My Robben Island Awakening

During the apartheid regime, Robben Island was the most notorious prison in South Africa. Enclosed in its prison walls were struggle icons whose names we continue to celebrate today – Sisulu, Mandela and many other unsung heroes. Amongst them but purposely separated was Robert Sobukwe, a freedom fighter who was banned to solitary confinement for leading an anti-pass march campaign that galvanised people on the path to the country’s democracy. About thirty years later, the same island became the home of a young, adventurous little girl – me; his granddaughter. I lived on the island with my uncle who worked there for 8 months.

Paradoxically, Robben Island is one of the most beautiful places in the world. But when you put yourself in the shoes of a prisoner, there comes a shift of perspective.

Suddenly, things begin to lose their beauty.

The blueness of the sky loses its colour, as candyfloss clouds morph into grey patches, the singing tune of seagulls begins to mimic a pained cry, the once tranquil ebb and flow of the sea is now melancholic, yearning, and, more so, the mainland, its shimmering lights, their faintness, is no longer picturesque, no longer romantic, but just a cold reminder of the separating distance and the harsh reality, the harsh juxtaposition, that you are indeed alone.

The seven-year-old me was oblivious to this atmosphere of solitude. The place where my grandfather stood for his battle, longed for his family, and wept in his loneliness was the same place that framed my warm, explorative childhood. I didn’t realize the weight of the island nor the significance of its history.

But ten years later, I understood. Intimately complex and profound – I realised that somehow my surroundings had brought me closer to a man that I had never met and opened my eyes to an identity I had never fully grasped.

That my roots are of an African soil has never been an incongruity to me. I have always wholly embraced my African identity; I am of its branches, its rivers, its auburn sunsets. However, when I returned to Robben Island, now seventeen, it occurred to me, this sudden epiphany, that I am not only a reflection of Africa, but a continuation of AfriKa. And these two Afric(k)as are not the same; one is the vessel and the other the spirit.

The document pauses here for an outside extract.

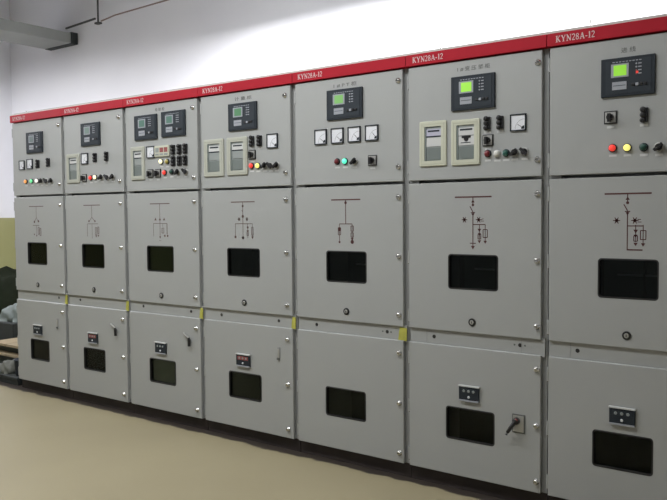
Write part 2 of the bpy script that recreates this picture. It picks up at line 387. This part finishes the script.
def diagram(parent, c, X):
    """single-line diagram; X = x of the bus bar centre, z measured on the door"""
    b = MB(); m = M['maroon'] if c > 4 else M['brown']; y = Y0; kw = 1 if c > 4 else .8
    S = lambda x0, z0, x1, z1, wd=.0045: b.seg(X+x0, z0, X+x1, z1, wd*kw, y, .0006, m)
    def rect(x, z0, z1, hw=.011):
        for a in ((x-hw, z0, x-hw, z1), (x+hw, z0, x+hw, z1), (x-hw, z0, x+hw, z0), (x-hw, z1, x+hw, z1)): S(*a, .004)
        S(x, z0-.004, x, z1+.004, .003)
    def arrow(x, z, d=-1, s=.013): b.poly([(X+x-s*.8, z), (X+x+s*.8, z), (X+x, z+d*s*1.3)], y-.0006, y, m)
    def dot(x, z, s=.008): b.lathe((X+x, y, z), (0, -1, 0), [(s, 0), (s, .0006)], m, 10)
    def star(x, z, s=.016):
        for a in (0, PI/3, 2*PI/3): S(x-s*math.cos(a), z-s*math.sin(a), x+s*math.cos(a), z+s*math.sin(a), .004)
        dot(x, z, s*.5)
    S(-.105, 1.594, .105, 1.594, .0075)
    if c >= 6:
        zz = -.005 if c == 7 else 0
        S(0, 1.594, 0, 1.556); arrow(0, 1.565, 1, .012); dot(0, 1.552, .007); S(-.017, 1.545, 0, 1.515); S(-.012, 1.512, .012, 1.512); arrow(0, 1.508, -1, .011)
        S(0, 1.512, 0, 1.338+zz); star(-.049, 1.475+zz); star(.033, 1.475+zz); S(.045, 1.475, .06, 1.480+zz, .003); S(.045, 1.468+zz, .062, 1.468+zz, .003)
        e = .07; S(0, 1.45+zz, e, 1.45+zz)
        S(.037, 1.45, .037, 1.385, .0035); arrow(.037, 1.428); arrow(.037, 1.405, -1, .011); rect(.037, 1.375, 1.40, .008); arrow(.037, 1.368, -1, .012)
        S(e, 1.45, e, 1.365, .0035); rect(e, 1.383, 1.424, .012); arrow(e, 1.366, -1, .012)
        if c == 7: S(0, 1.335, .068, 1.335, .006)
        else: S(-.017, 1.352, .017, 1.352); arrow(0, 1.338, -1, .014)
    elif c == 5:
        S(0, 1.594, 0, 1.452); dot(0, 1.576, .009); S(-.046, 1.452, .046, 1.452)
        S(-.046, 1.452, -.046, 1.35, .0035); rect(-.046, 1.388, 1.43, .009); b.box(X-.054, X-.038, y-.0006, y, 1.41, 1.43, m); dot(-.046, 1.345, .007)
        S(.046, 1.452, .046, 1.34, .0035); rect(.046, 1.41, 1.44, .009); rect(.046, 1.375, 1.40, .009); arrow(.046, 1.37); dot(.046, 1.347, .012)
    elif c == 4:
        S(0, 1.594, 0, 1.36); dot(0, 1.567, .008); S(-.008, 1.54, 0, 1.53); dot(0, 1.50, .010); star(-.034, 1.482, .013); star(.036, 1.482, .013); S(-.068, 1.452, .085, 1.452)
        S(-.068, 1.452, -.068, 1.37, .0035); dot(-.068, 1.365, .009); arrow(0, 1.365, -1, .013); dot(0, 1.36, .01)
        S(.042, 1.452, .042, 1.36, .0035); dot(.042, 1.428); arrow(.042, 1.41); rect(.042, 1.375, 1.40, .007)
        S(.083, 1.452, .083, 1.36, .0035); rect(.083, 1.378, 1.43, .008); arrow(.083, 1.37)
    elif c == 3:
        S(0, 1.594, 0, 1.345); S(-.07, 1.453, .075, 1.453)
        for q in (-.047, 0, .045): arrow(q, 1.475, 1, .015)
        S(-.07, 1.453, -.07, 1.36, .0035); arrow(0, 1.36, -1, .012); rect(.03, 1.385, 1.42, .011); S(.03, 1.43, .03, 1.45, .0035); S(.075, 1.453, .075, 1.375, .007); dot(.05, 1.365); dot(.08, 1.365); S(-.01, 1.33, .01, 1.33, .003)
    elif c == 2:
        S(0, 1.594, 0, 1.50); S(0, 1.50, -.04, 1.465); S(0, 1.50, .04, 1.465); dot(-.038, 1.47); dot(.038, 1.47); S(-.06, 1.449, .075, 1.449)
        S(-.06, 1.449, -.06, 1.35, .0035); S(0, 1.449, 0, 1.335, .0035); rect(.05, 1.365, 1.42, .01); rect(.078, 1.375, 1.425, .009); arrow(.05, 1.36); arrow(.078, 1.365)
    else:
        S(0, 1.594, 0, 1.50); S(0, 1.50, -.03, 1.46); S(0, 1.50, .03, 1.46); dot(-.03, 1.465, .01); dot(.03, 1.47, .01); S(-.055, 1.435, .04, 1.435)
        rect(.03, 1.36, 1.42, .01); rect(.055, 1.35, 1.41, .01); S(0, 1.435, 0, 1.34, .0035); arrow(0, 1.355, -1, .012); dot(-.035, 1.36, .007)
    return b.obj('circuit_diagram', parent)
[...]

I stood there, in its beauty. My Afrikan seed beginning to germinate, I let my grandfather’s words “Love your Afrika” water my roots, and as I felt the connection of our souls, it dawned on me, quite frighteningly, but beautifully too, that I am not only of his blood, but of his battle.

You see, Africa is not free, I whispered. She is a frightened bird in a rusting cage, with bent bars painted in crusting promises. She limps on a beaten leg too exhausted to bleed and bows her head when she speaks. She needs to be freed. But only Afrika can free Africa.

Like most young people, I didn’t get this at first. My life was my own and my goals were fixed. I didn’t understand that there was a continental vision or an ancestral goal that I was intertwined with. Yet the clues were there, my grandfather being one.

What Sobukwe started in South Africa, the unconditional passion he devoted to his movement, I realized, was the same fire that would ignite mine, whatever it be, in my life. Energy can never be created or destroyed, but only transferred or changed from one form to another.

And so there I was. A growing, energised Afrikan plant. One that would grow tall and blossom and, as if self-pollinating, return to its home, my Afrika, and give back to what it previously could not help fix. For education was three things: One, to break the shackles of my circumstance and end the cycle of my poverty. Two, to achieve a monumental freedom which my grandfather was never granted. And three, to be part of the key that would one day release the frightened bird.

How ironic life is, that Robben Island prison was to me not only a home, but one of the most liberating experiences of my life. And so, it is in this spirit that I encourage you to read the letters that my grandfather Sobukwe wrote, because captured in his words is not only his pain, but the beauty of his pain as a sacrifice for freedom.